Through progressive policies and procedural reforms, India has catapulted the defence industry to serve not only Indian but also global requirements

Defence cooperation and partnership between India and Bangladesh have made significant gains in the last few years, Raj Kumar, Secretary, Defence Production, the Ministry of Defence said on Thursday.

Addressing a virtual session ‘India and Bangladesh-Make for the World,’ organized by FICCI, jointly with the High Commission of India, Bangladesh and Ministry of Defence, Raj Kumar added that the close proximity of Indian shipyards to Bangladesh is an additional advantage for both the nations.

“This may result in a long-term strategic partnership in production, development and maintenance. It will be a win-win situation for both the nations to achieve their common objectives. The strategic partnership between India-Bangladesh can become a pillar of regional strength and economic cooperation,” he noted.

The Defence Production Secretary said that India has a robust ship building industry with an ecosystem of world class public and private ship building companies.

“The ships constructed by Indian shipyards are of global standards and are extremely cost effective. Our shipyards are also willing to partner with Bangladeshi shipyards for construction of platforms as per Bangladesh requirements through JVs, co-development and collaboration for both commercial and defence requirements,” he added.

Highlighting opportunities in the defence sector, the Defence Ministry official stated that Bangladesh armed forces are looking for suppliers for their ambitious military modernization drive called Forces Goal 2030. Indian defence industry has been galvanized through progressive policies and procedural reforms, which has catapulted the industry to serve not only the Indian but global requirements as well, he added.

“India has a vast defence industrial base of 41 Indian ordnance factories, 9 defence PSUs, along with a vibrant private sector and over 12,000 MSMEs.
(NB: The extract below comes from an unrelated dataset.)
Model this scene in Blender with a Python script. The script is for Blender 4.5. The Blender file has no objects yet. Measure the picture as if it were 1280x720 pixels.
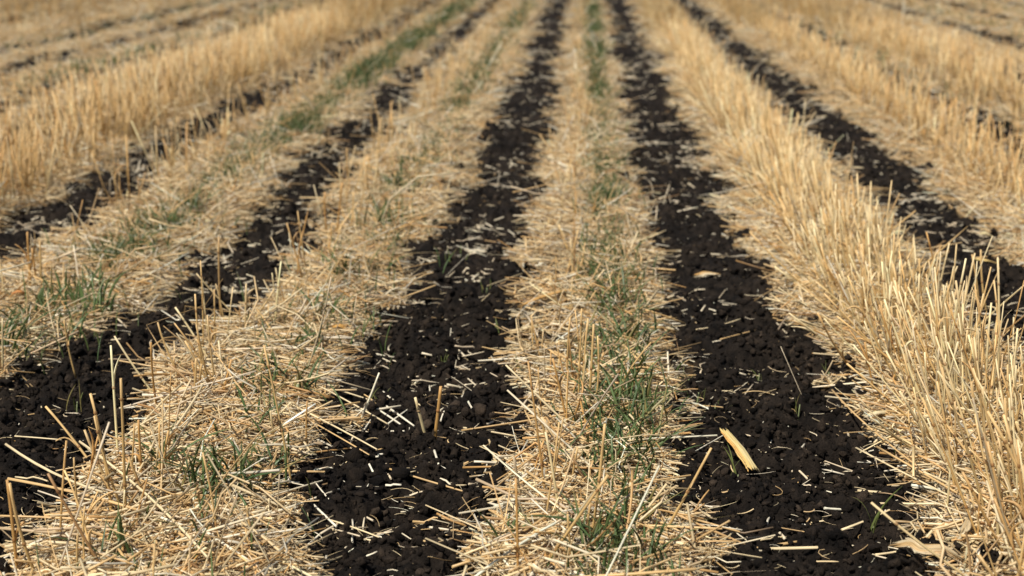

Indian defence industries can offer various proven hi-tech platforms, systems, sub-systems in air, land, sea, and space applications. India can offer MRO facilities to Bangladesh and with its proven expertise in software, India can offer technological solutions in the digital field as well,” the Defence official maintained.

India, he said, has also extended a defence line of credit of US$ 500 million to Bangladesh that is already operational. We are keen to work with Bangladesh for platforms like Akash, radars, mortars, artillery guns, ammunitions etc., emphasized the official.

Participating in the event, Khalid Mahmud Chowdhury, Minister of Shipping, Govt of Bangladesh said that Bangladesh is the third largest economy in South Asia with a rich history in ship building. “Today, ship building is a growing industry in Bangladesh and has great potential. Since independence, Bangladesh has created a large fleet of 20,000 inland and coastal commercial vessels,” he said.

On the other hand , Vikram K Doraiswami, High Commissioner of India, Dhaka said that there is a natural synergy between India and Bangladesh in working together to develop and leverage each other's capacities as a matter of jointly harnessing capabilities for each other.

“There is an ocean of untapped potential in the maritime domain from resources to science, from shipbuilding to infrastructure. The centrality of the Indo-Pacific idea and security along with growth for all the regions underpins the notion of ensuring that the maritime domain remains free, open & accessible to all for trade and commerce,” he added.

Sanjay Jaju, Additional Secretary (DP), Ministry of Defence, Govt of India said that the Indian defence sector has a lot of potential and further invited Bangladeshi companies to invest in this sector. “We have opened up two defence industrial corridors in UP and Tamil Nadu and both corridors will leverage existing ordnance factories and private manufactures in the region. We invite investments from Bangladesh in these corridors and explore opportunities where we can co-produce and co-develop equipment for mutual use.”

He further said that the government is also giving impetus to Atmanirbharta, which does not mean going into protectionism. “The idea is to create self-reliance, not just in defence production but also creating linkages with global supply chains,” he added.

He stated that the government has decided to put embargo on 101 items, which will be manufactured domestically, and some of these items are going to be important for the industry and the governments on both sides.